2.3. In the event that the interest in the transaction is expressed by a Group or a NewCo, the various parties participating in the Group, or shareholders of the NewCo shall draft a joint expression of interest, signed by their duly authorized legal representatives, in which the party designated as the joint representative for the performance of the Procedure (“Head of the Group”) shall be mentioned. The various parties of the Group or the Shareholders of the NewCo shall be jointly liable for all the obligations arising from participation in the Procedure. The documents referred to in paragraph 2.1 and 2.2 shall be provided by each of the participants in the Group. In addition to the above, a copy of the agreements governing the relations between the parties of the Group shall also be delivered. If the interest in the management is expressed through a NewCo, the respective percentages of shareholding in the NewCo shall be communicated.

2.4. With methods that shall be indicated at a later stage of the Procedure, changes to the composition of the Group, to the shareholders of the potentially formed NewCo or the NewCo to be formed together with the participation of new parties, or aggregations of single parties who already expressed an interest, shall be permitted.

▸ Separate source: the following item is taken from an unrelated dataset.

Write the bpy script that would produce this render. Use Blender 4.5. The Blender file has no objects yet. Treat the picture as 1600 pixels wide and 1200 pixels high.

In such cases, the new parties who may have joined the Group, or the shareholders of the NewCo shall be required to meet the requirements and to submit the documents required under this call.

2.5. EUR S.p.A. reserves the right, however, to request, at any stage of the Procedure, additional useful and necessary documentation in order to assess compliance with the requirements provided for participation in the Procedure.

2.6. EUR S.p.A., in collaboration with the Advisor, shall ascertain the compliance of the letters of expression of interest with what is required under this call for admission to the next stage of the Procedure, also reserving the right to assess the economic and financial position of such parties.

3. Nature of the call for expressions of interest

3.1. This notice is solely a call for expressions of interest and neither an invitation to offer nor an offer pursuant to article 1336 of the Italian Civil Code, or a solicitation of public savings pursuant to article 94 et seq. of the Italian Legislative Decree of February 24, 1998, no. 58. The procedure is not subject to the Italian Legislative Decree of April 19, 2016, no. 50 and any references to such Legislative Decree, included in this “call for expressions of interest” shall not determine its full application; however, in the event of any inconsistency between this “call for expressions of interest” and the Italian Legislative Decree of April 19, 2016, no. 50, the enacted content of this “call for expressions of interest” shall prevail.

3.2. The publication of this call and the receipt of expressions of interest does not entail any obligation or commitment for EUR S.p.A towards the interested parties, to carry out the Procedure, or, for the latter, any right to receive any benefit from EUR S.p.A., in any capacity.

3.3. EUR S.p.A. reserves the right to:

(i)  withdraw at any time from the negotiations, whatever the degree of progress of the latter;

(ii)  temporarily or permanently suspend, interrupt, contacts with one or more or all the participants in the Procedure;

(iii) change, cancel, prolong, extend and/or suspend at any time, this Procedure;

(iv) select the purchaser at its sole discretion, and the interested parties may not bring any claim for compensation or indemnity against EUR S.p.A for this reason.

4. Miscellaneous

4.1. The processing of the data sent by the interested parties shall take place in compliance with the provisions of the Italian Legislative Decree of June 30, 2003, no. 196 and with full respect and protection of the confidentiality of the parties who have expressed their interest. The processing of data has the purpose of verifying the eligibility of the parties to participate in the Procedure, as well as the proper execution of the latter. EUR S.p.A. and the Advisor against whom the interested party may assert the rights under article 7 of the Italian Legislative Decree of June 30, 2003, no. 196 shall be responsible for the processing of data within their respective powers.